Starting points for every journalist

Whatever your context, these six starting points apply. Values-aware journalism begins with individual practice – even small shifts matter.

  1. Understand your own values. Identify what matters most to you, and reconnect with why you chose to work in the media. Use the Schwartz values map to identify your five most and five least important values. Notice when your work feels aligned with your values, and when it feels in tension.
  2. Make values-aware framing choices. Where you have editorial freedom – and most journalists have some – notice which values you default to and consider alternatives. Choose language thoughtfully: "residents" rather than "taxpayers", "people affected" rather than "locals caught up in".
  3. Notice patterns. Track which pitches get accepted and rejected. Notice which frames your editors favour. This awareness helps you navigate your context more effectively.
  4. Have strategic conversations. When the moment is right, question defaults with editors. Frame suggestions around strengthening journalistic goals: "I'd like to try leading with what people affected are experiencing – I think that gives readers a fuller and more accurate picture."
  5. Be transparent in whatever ways are within your reach. In your social media bio, newsletter, your 'about' page – name the values that shape your approach. You do not need organisational permission to be honest about your own practice.
  6. Find others. Colleagues in your newsroom or professional network might be wrestling with the same questions – connecting with each other helps.

For independent, public-interest and reader-funded outlets

Where ownership, organisational purpose and staff values align, the full framework becomes available. In addition to the starting points above:

You can move through all three stages

This includes reader-supported media, public-interest journalism, outlets with mission-aligned ownership, community media and non-profit journalism. Your context makes the full framework accessible.

For journalists in commercially driven organisations

You face real structural constraints. You cannot change ownership interests or editorial culture on your own. But you have agency within your sphere of influence.

Work within your sphere

The starting points above apply in full. You may not be able to shift organisational values, but you still have agency in how you approach individual stories, source communities and frame your own practice.

For those working for structural change

If your work focuses on changing media ownership models, advocating for public funding reform, or building alternative media infrastructure, this toolkit is most relevant at an organisational level.

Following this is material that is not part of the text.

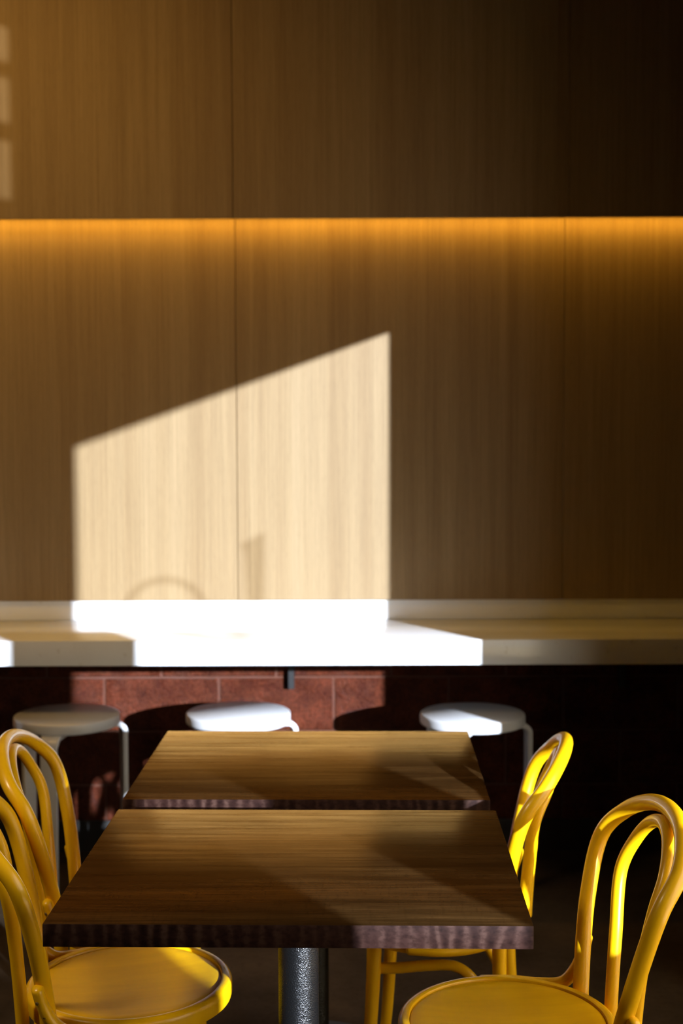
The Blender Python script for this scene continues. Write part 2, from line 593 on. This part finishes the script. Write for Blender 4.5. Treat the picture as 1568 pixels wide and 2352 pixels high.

The case for structural reform

The core arguments embedded in this toolkit – that journalism shapes culture, that the current emphasis on extrinsic values causes measurable social harm, and that there is an audience for journalism that better reflects what most people care about – also support the case for structural reform.

Contact Common Cause Foundation if you would like to connect with others working on structural change in UK media. We can connect you with the broader values movement, and with researchers and advocates working on media reform.

For editors and newsroom leaders

You have genuine power to shift culture – often within constraints, but significantly nonetheless. You shape what gets covered, how it is framed and whose voices are centred.